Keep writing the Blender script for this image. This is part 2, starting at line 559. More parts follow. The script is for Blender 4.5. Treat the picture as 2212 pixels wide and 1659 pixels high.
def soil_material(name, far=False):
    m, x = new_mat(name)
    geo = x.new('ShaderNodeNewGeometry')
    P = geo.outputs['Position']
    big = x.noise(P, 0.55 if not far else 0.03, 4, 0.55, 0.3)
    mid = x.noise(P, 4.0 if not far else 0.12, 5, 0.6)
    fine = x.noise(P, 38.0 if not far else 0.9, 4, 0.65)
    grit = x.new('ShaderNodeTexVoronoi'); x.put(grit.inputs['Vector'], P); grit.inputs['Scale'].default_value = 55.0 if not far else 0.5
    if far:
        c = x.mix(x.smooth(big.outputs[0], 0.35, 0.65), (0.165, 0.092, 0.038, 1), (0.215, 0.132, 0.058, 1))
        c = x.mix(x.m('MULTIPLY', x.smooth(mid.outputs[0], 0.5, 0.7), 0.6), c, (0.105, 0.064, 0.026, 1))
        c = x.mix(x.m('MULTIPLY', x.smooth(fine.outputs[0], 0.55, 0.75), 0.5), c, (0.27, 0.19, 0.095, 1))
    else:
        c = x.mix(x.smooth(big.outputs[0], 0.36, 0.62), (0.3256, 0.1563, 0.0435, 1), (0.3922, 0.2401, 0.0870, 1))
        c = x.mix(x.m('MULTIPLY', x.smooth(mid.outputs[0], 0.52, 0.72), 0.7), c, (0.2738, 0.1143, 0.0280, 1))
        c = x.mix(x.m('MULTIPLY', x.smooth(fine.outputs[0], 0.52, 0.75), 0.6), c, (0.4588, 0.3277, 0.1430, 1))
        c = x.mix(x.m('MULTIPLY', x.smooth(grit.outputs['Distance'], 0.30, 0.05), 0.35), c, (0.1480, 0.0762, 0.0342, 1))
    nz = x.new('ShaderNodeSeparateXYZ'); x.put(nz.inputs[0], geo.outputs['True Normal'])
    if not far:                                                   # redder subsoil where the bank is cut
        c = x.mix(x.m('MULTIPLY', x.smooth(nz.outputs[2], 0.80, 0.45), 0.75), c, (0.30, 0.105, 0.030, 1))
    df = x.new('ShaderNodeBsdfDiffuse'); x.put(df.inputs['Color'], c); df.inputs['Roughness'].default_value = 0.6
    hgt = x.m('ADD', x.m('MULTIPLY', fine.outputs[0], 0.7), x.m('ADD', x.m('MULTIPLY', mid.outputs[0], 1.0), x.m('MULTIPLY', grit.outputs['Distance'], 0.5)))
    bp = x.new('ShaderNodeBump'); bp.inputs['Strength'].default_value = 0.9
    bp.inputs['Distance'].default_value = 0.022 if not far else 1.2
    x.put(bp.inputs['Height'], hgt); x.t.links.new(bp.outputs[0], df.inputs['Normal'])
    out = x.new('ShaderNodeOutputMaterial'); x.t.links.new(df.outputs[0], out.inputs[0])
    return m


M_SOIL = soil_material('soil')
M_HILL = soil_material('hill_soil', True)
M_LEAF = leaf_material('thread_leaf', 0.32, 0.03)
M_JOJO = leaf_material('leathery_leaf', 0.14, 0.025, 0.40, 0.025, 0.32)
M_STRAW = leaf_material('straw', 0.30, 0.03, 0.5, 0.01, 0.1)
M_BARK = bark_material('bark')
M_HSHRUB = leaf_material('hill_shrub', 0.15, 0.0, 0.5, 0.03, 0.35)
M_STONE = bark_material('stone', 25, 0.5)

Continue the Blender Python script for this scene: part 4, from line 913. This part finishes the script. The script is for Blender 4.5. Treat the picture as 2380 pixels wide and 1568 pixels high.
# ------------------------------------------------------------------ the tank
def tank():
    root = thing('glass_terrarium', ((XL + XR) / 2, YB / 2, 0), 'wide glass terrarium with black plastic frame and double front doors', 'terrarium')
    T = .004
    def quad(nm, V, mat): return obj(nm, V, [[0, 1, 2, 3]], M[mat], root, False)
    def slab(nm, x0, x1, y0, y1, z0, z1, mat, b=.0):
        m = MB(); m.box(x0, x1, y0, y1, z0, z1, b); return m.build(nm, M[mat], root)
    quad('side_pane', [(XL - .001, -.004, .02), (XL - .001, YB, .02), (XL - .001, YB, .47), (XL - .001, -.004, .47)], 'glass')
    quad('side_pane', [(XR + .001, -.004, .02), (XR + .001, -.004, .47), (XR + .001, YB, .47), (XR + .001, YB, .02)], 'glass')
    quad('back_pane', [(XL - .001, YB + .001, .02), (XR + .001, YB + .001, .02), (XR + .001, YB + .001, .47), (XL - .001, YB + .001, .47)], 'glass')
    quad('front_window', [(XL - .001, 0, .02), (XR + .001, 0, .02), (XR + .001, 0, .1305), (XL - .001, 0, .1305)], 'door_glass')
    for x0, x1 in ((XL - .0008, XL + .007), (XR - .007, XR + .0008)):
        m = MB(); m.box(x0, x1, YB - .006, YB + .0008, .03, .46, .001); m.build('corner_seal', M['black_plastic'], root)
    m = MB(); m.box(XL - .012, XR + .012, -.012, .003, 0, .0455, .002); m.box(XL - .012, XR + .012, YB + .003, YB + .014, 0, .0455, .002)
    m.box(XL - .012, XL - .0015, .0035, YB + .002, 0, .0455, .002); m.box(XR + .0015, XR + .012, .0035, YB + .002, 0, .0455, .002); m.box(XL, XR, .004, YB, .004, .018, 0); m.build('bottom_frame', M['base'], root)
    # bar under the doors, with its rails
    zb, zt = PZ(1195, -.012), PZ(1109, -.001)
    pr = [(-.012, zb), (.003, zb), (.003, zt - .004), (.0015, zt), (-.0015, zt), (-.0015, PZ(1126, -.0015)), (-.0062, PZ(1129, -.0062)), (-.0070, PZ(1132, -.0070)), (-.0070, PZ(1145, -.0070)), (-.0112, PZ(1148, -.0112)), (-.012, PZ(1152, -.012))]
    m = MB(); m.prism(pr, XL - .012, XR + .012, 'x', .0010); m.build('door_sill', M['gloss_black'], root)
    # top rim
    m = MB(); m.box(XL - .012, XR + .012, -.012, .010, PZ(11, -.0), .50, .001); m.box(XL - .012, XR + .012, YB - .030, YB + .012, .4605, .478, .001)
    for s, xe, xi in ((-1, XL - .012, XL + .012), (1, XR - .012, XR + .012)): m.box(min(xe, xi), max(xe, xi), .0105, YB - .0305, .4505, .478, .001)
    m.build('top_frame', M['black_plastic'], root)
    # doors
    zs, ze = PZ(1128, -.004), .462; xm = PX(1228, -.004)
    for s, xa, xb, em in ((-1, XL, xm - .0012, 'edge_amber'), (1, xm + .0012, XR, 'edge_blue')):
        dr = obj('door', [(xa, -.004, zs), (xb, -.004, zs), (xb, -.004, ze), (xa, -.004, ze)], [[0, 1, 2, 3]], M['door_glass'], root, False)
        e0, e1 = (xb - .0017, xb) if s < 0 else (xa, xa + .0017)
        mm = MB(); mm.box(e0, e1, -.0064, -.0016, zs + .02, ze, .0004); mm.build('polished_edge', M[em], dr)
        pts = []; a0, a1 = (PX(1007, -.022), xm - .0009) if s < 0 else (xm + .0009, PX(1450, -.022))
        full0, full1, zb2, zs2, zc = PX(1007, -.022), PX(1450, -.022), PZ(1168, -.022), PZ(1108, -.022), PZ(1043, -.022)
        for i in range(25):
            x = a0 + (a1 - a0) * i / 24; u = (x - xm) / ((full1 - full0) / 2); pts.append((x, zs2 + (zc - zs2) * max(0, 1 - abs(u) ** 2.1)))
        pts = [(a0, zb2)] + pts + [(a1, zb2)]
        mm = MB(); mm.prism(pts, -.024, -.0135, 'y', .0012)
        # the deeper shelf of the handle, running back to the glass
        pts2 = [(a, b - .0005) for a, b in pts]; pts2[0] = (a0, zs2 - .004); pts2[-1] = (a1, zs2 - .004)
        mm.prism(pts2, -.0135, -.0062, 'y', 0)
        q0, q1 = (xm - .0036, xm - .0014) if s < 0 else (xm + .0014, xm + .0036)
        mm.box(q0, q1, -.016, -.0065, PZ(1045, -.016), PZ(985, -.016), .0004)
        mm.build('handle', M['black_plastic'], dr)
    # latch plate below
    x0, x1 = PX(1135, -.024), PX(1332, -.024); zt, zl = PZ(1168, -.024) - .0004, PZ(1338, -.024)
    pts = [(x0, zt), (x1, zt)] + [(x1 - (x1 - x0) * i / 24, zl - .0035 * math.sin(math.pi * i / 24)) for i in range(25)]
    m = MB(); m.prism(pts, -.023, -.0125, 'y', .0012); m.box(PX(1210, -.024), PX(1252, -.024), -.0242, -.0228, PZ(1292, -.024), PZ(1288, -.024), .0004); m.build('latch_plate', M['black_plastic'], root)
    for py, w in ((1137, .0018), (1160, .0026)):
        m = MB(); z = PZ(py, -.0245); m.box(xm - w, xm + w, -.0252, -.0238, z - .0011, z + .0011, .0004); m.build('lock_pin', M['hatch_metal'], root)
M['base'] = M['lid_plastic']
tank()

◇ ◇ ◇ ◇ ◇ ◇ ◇

THE EXERCISE
Gather every line from the listing above in which "Treat" appears, and copy those lines.

SOLUTION FOR THIS PROBLEM
Keep writing the Blender script for this image. This is part 2, starting at line 559. More parts follow. The script is for Blender 4.5. Treat the picture as 2212 pixels wide and 1659 pixels high.
Continue the Blender Python script for this scene: part 4, from line 913. This part finishes the script. The script is for Blender 4.5. Treat the picture as 2380 pixels wide and 1568 pixels high.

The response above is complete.